Time to Escape to the Country


[The Pet Lamb wood on panel]

German painter Adolf Eberle was born in Munich, on 11 January, 1843. His father, Robert Eberle, was also a painter. Adolf Eberle studied under Karl von Piloty at the Academy of Fine Arts, in Munich, in 1860. He achieved success the following year in 1861, with a painting called Pfändung der letzten Kuh (Mortgaging the last cow), of which William Unger made an engraving.

Eberle specialised in genre painting, particularly of Bavarian and Tyrolean farmers and huntsmen. However, after spending time depicting soldiers in the Thirty Years’ War and the Seven Years’ War, he returned to subjects from Bavarian and Tyrolean peasant life.

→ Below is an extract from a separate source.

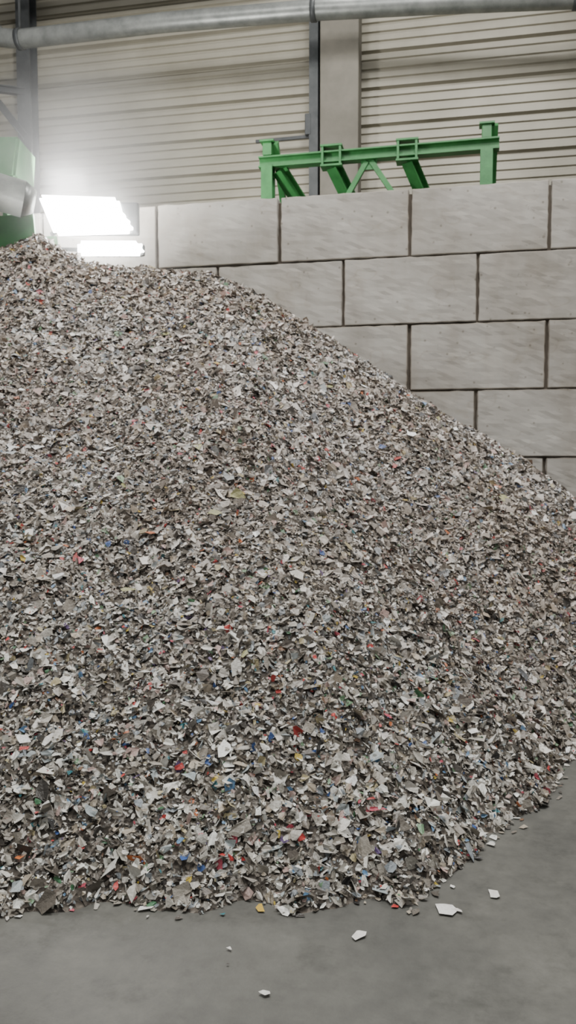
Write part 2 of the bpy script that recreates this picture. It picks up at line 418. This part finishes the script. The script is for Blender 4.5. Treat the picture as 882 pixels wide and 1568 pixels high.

  • At the 1879 international exposition in Munich, his Erster Rehbock (First stag) was well received.
  • A painting of his with the translated title Childhood Fun was sold for $16,800 at Bonhams art auction, in San Francisco, in 200, and; another with the translated title The Day’s Bag, sold for £7,500, at Christie’s auction house in London, in 2012.

Adolf Eberle died in Munich, on 24 January, 1914.

In 1952, Eberlestraße was named after him, in the Solln district of Munich.